Fortunately, Citoki would eventually make a full recovery, but that was not the end of Wireman’s NAYC ordeal. 

“I did come in as the alternate in 2022, through the Junior section that year, and then in 2023, I qualified leading our Zone 10 trials,” Wireman says. But her participation that year, too, would unfortunately prove to be short-lived. “The month before [Young Riders], I fell off, and got stepped on, and lacerated my liver.” 

In actuality, Wireman lacerated her liver in two places, and her kidney as well—the result of a fall during a jump-off class on grass, when the horse she was riding inadvertently stepped on her stomach while wearing studs. 

Down but not out, Wireman set her sights on 2024. “Last year, I did get to come. It was the first year I actually got a ribbon, and I was 10th [on] my horse Tornado,” she says of the 11-year-old Swedish Warmblood gelding, who also brought Wireman to her first FEI Jumping World Cup Finals in Riyadh, Saudi Arabia the same year.

This season in Traverse City, however, in her last year of age-eligibility, Wireman elected to bring forward a new partner: Barclino B, a 9-year-old Holsteiner gelding who’s been part of her string for just over a year. 

“We had only done two 1.40m classes before I got him as an 8-year-old. And now, as a 9-year-old, I have jumped a couple 1.55m 5* classes on him, and he’s really been coming along this year,” Wireman says. 

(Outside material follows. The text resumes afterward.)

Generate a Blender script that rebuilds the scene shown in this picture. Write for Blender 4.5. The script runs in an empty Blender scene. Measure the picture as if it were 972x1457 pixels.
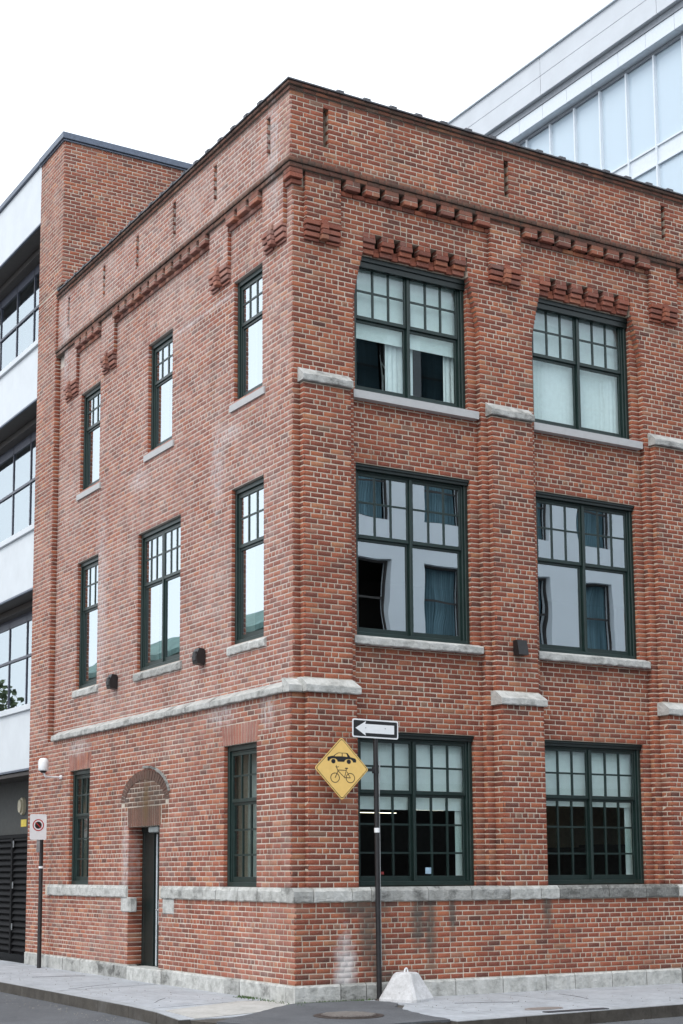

“Every time we ask him to step up a little bit, he kind of rises to the occasion. And this was my first time doing him in a Nations Cup format, and I had to jump two rounds the same day.” 

Though she never doubts Barclino’s bravery in the ring, Wireman says she wasn’t sure how he would handle the intensive, back-to-back, championship-style schedule. Fortunately, the gelding once again proved his quality, jumping clear in four rounds of competition and finishing on his first competition score of 1.02—one of only two combinations on the startlist to do so. 

The second was silver medalist Alexa Elle Lignelli aboard XO Zadora of Zone 2, who also finished on her Day 1 score of 2.85. Olivia Sweetnam of Zone 4 took bronze with a rail down and a score of 5.54. 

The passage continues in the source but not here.